Artists Tackle Social Justice, Politics, and Environmentalism in Baltimore’s Newest Festival
Light City Baltimore promises to be a spectacle of innovation, creativity, and ideas. Downtown businesses are hopeful that the 5 million dollar festival will attract thousands of consumers to the area, especially after a loss of income after the Uprising last spring.
You might assume that Light City will embrace technological innovation but keep content *lite* in order to appeal to the masses without upsetting anyone. You might think that the artists picked and funded to participate in the festival would be encouraged to avoid the serious social, economic, and environmental issues that fuel much of contemporary art, especially in Baltimore. However, BOPA’s national committee of jurors who selected the festival’s visual artists have strong ideas about the function and purpose of art. As a result, many of the dazzling, colorful installations you will experience in Light City will also educate visitors about social justice, economic inequality, global warming, and Baltimore’s troubled past.

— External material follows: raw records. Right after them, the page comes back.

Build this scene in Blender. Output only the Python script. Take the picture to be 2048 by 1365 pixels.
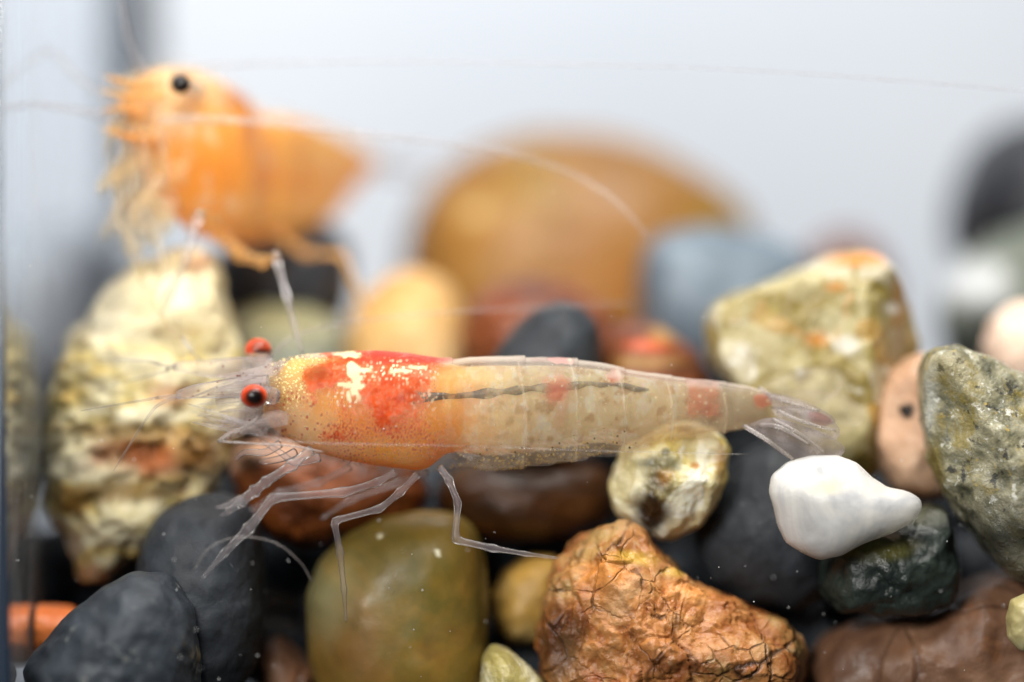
# Close-up of two freshwater shrimp among pebbles in a small glass tank.  1 unit = 1 cm.
import bpy, bmesh, math, random
import numpy as np
from mathutils import Vector

random.seed(7)
for o in list(bpy.data.objects):
    bpy.data.objects.remove(o)
SC = bpy.context.scene
COL = SC.collection
SC.unit_settings.system = 'METRIC'
SC.unit_settings.scale_length = 0.01

# ------------------------------------------------------------------ camera
D = 16.0                     # camera to focus plane (y = 0)
S0 = 500.0                   # photo pixels per cm in the focus plane
cam_data = bpy.data.cameras.new('camera')
cam = bpy.data.objects.new('camera', cam_data)
COL.objects.link(cam)
cam.location = (0, -D, 0)
cam.rotation_euler = (math.pi / 2, 0, 0)
cam_data.sensor_width = 36
cam_data.lens = 36 * D / (2048 / S0)
cam_data.clip_start = 0.5
cam_data.clip_end = 200
APERTURE = 1.30              # diameter of the opening, cm
cam_data.dof.use_dof = True
cam_data.dof.focus_distance = D - 0.10
cam_data.dof.aperture_fstop = 1e-3 * cam_data.lens / APERTURE
SC.camera = cam

# ------------------------------------------------------------------ world, lamps, exposure
w = bpy.data.worlds.new('World')
SC.world = w
w.use_nodes = True
bg = w.node_tree.nodes['Background']
bg.inputs[0].default_value = (0.80, 0.88, 1.0, 1)
bg.inputs[1].default_value = 0.10


def lamp(name, loc, target, sx, sy, power, col):
    d = bpy.data.lights.new(name, 'AREA')
    d.shape = 'RECTANGLE'
    d.size, d.size_y = sx, sy
    d.energy = power
    d.color = col
    o = bpy.data.objects.new(name, d)
    o.location = loc
    o.rotation_euler = (Vector(target) - Vector(loc)).to_track_quat('-Z', 'Y').to_euler()
    COL.objects.link(o)
    return o


lamp('aquarium_lamp', (1.0, -2.2, 8.5), (0, 0.9, -0.4), 7.0, 4.5, 1500, (1.0, 0.965, 0.91))
lamp('softbox_lamp', (-5.0, -12.0, 4.5), (0, 0.6, -0.4), 4.5, 4.5, 1700, (1.0, 0.97, 0.93))
sp = lamp('added_rear_fill', (-1.4, -7.5, 6.0), (-1.15, 1.1, 0.95), 1.6, 1.6, 18, (1.0, 0.97, 0.92))  # added fill without a real source, brightens the rear shrimp
sp.data.spread = math.radians(22)
lamp('backdrop_lamp', (-1.5, 8.5, 9.5), (0.0, 15.0, 0.0), 14.0, 3.0, 1180, (0.95, 0.98, 1.0))

SC.view_settings.view_transform = 'Standard'
SC.view_settings.look = 'None'
SC.view_settings.exposure = 0.0
SC.view_settings.gamma = 1.0
SC.render.engine = 'CYCLES'
SC.cycles.use_denoising = True
SC.cycles.max_bounces = 10
SC.cycles.transparent_max_bounces = 40
SC.cycles.glossy_bounces = 4
SC.cycles.caustics_reflective = False
SC.cycles.caustics_refractive = False
SC.cycles.sample_clamp_indirect = 6


# ------------------------------------------------------------------ coordinates
def P(px, py, y=0.0):
    k = (D + y) / D / S0
    return np.array([(px - 1024) * k, y, -(py - 682.5) * k])


def to_px(V):
    k = (D + V[:, 1]) / D / S0
    return 1024 + V[:, 0] / k, 682.5 - V[:, 2] / k


def lin(h):
    h = h.lstrip('#')
    c = [int(h[i:i + 2], 16) / 255 for i in (0, 2, 4)]
    return tuple(((v + 0.055) / 1.055) ** 2.4 if v > 0.04045 else v / 12.92 for v in c)


# ------------------------------------------------------------------ numpy noise
def h3(ix, iy, iz, seed):
    n = (ix.astype(np.int64) * 374761393 + iy.astype(np.int64) * 668265263 + iz.astype(np.int64) * 2147483647 + seed * 1274126177) & 0xFFFFFFFF
    n = ((n ^ (n >> 13)) * 1274126177) & 0xFFFFFFFF
    n = ((n ^ (n >> 16)) * 2246822519) & 0xFFFFFFFF
    n = n ^ (n >> 15)
    return (n & 0xFFFFFF) / float(0xFFFFFF)


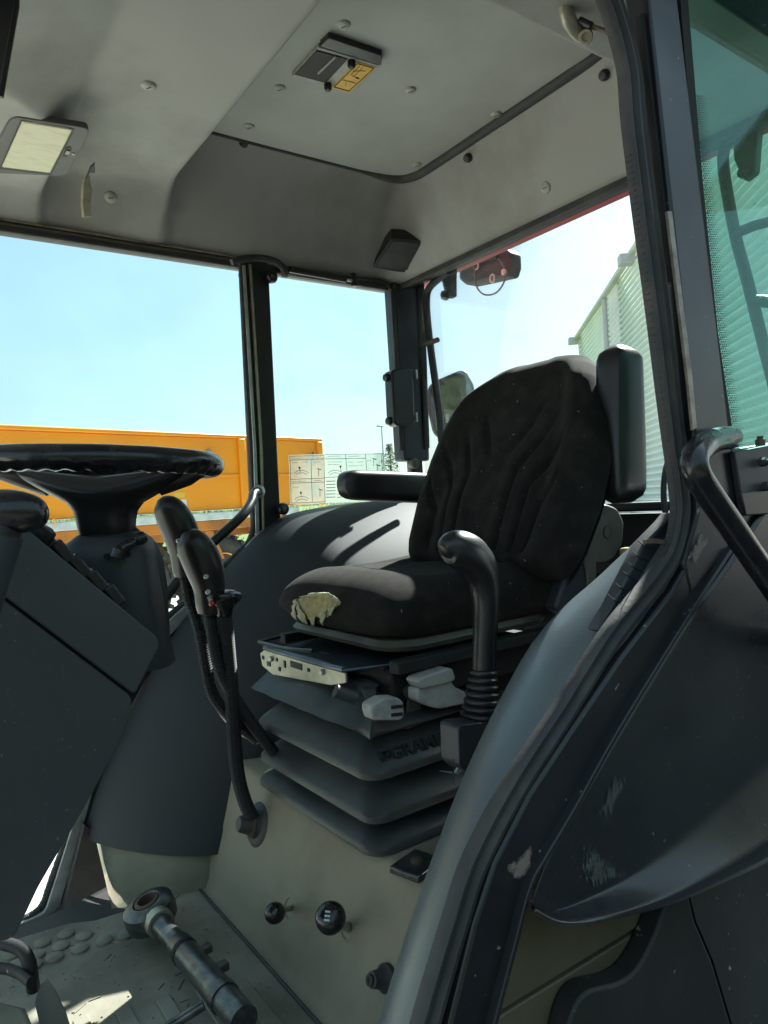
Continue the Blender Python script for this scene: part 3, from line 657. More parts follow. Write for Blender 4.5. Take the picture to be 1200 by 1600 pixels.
# rear fender panel with a rolled lower lip
top = cr([V((1240, 720, 0)), V((1146, 866, 0)), V((1068, 980, 0)), V((968, 1146, 0)), V((902, 1262, 0)), V((858, 1340, 0)), V((838, 1392, 0)), V((832, 1412, 0))], 8)
bot = cr([V((1420, 1180, 0)), V((1330, 1255, 0)), V((1230, 1330, 0)), V((1130, 1380, 0)), V((1040, 1416, 0)), V((950, 1437, 0)), V((880, 1440, 0)), V((836, 1420, 0))], 8)
rows = []
for i in range(len(top)):
    row = []
    a = V((top[i].x, top[i].y, 0)); b_ = V((bot[i].x, bot[i].y, 0)); f = i/(len(top)-1); bulge = math.sin(math.pi*(1-f)*.5)
    for k in range(41):
        s = k/40
        ss = s
        yy = -.036-.012*bulge*s-.034*max(0, (s-.66)/.34)**1.1+.012*sst(.93, 1.0, s)*bulge
        row.append(at(lerp(a.x, b_.x, ss), lerp(a.y, b_.y, ss), y=yy))
    rows.append(row)
fm = MB().grid(rows); FM = fm.bvh()
fend = obj('rear_fender', fm, m_fender, cab, smooth=70, open_=True, solid=-.004)
def scuff(quad, m, parent, b=None, y=None, off=.0018, n=14):
    mb = MB()
    if b: patch(mb, b, quad, n, n, off)
    else:
        mb.grid([[at(lerp(lerp(quad[0][0], quad[1][0], j/n), lerp(quad[3][0], quad[2][0], j/n), i/n), lerp(lerp(quad[0][1], quad[1][1], j/n), lerp(quad[3][1], quad[2][1], j/n), i/n), y=y) for j in range(n+1)] for i in range(n+1)])
    o = obj('scuff_mark', mb, m, parent, open_=True)
    at_ = o.data.attributes.new('edge', 'FLOAT', 'POINT')
    for i in range(n+1):
        for j in range(n+1): at_.data[i*(n+1)+j].value = min(1, 1.1*min(i, n-i, j, n-j)/(n/2)+.15*mnoise.noise(V((i*.8, j*.8, 2))))
    return o
strip('fender_gap', [(1170, 830), (1200, 830), (1100, 985), (990, 1160), (900, 1310), (858, 1400), (836, 1400), (870, 1290)], m_matte, -.02, .01, cab, 0)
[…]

In preparation for the festival, BmoreArt is highlighting a group of Light City visual artists who will tackle social, economic, and environmental issues and provide a challenging critical discourse for visitors and patrons.
Diamonds Light Baltimore by Mina Cheon and Gabriel Kroiz
Twinkling in clusters along Pratt Street all the way down to the water, Cheon and Kroiz’s fifteen diamond shaped sculptures will invite you to come up close and even step inside. With the largest LED piece at 16 feet tall, the installation offers a familiar and deeply symbolic image that represents love, wealth, greed, and capitalism. However, when it’s color shifts from white to blue at 10 pm, the diamonds become specifically about Baltimore.
Artist couple Mina Cheon and Gabriel Kroiz have installed their architectural sculptures in other places to address a number of ideas, but it’s shift into blue is a statement about Baltimore’s ‘blue light’ policing strategy, unequal conditions between blue light neighborhoods and those without, and an awareness of the state of race in Baltimore after the Uprising in 2015.
According to Cheon, they wanted the project to “help in some of the healing aspects needed post the passing of Freddie Gray and the civil unrest. It will be nearly a year since that time… and while last year we had a city-wide curfew and enduring dark times, we are thrilled to be a part of a community of artists and culturalists who can help light up our city.”
These larger-than-life LED sculptures will signify two Baltimores, one prosperous and hopeful and the other in a state of permanent emergency. The light will change from white to blue at 10pm recalling last April’s citywide curfew and respond to what the couple describes as “the most current and largest city light installation in Baltimore” — blue light police surveillance.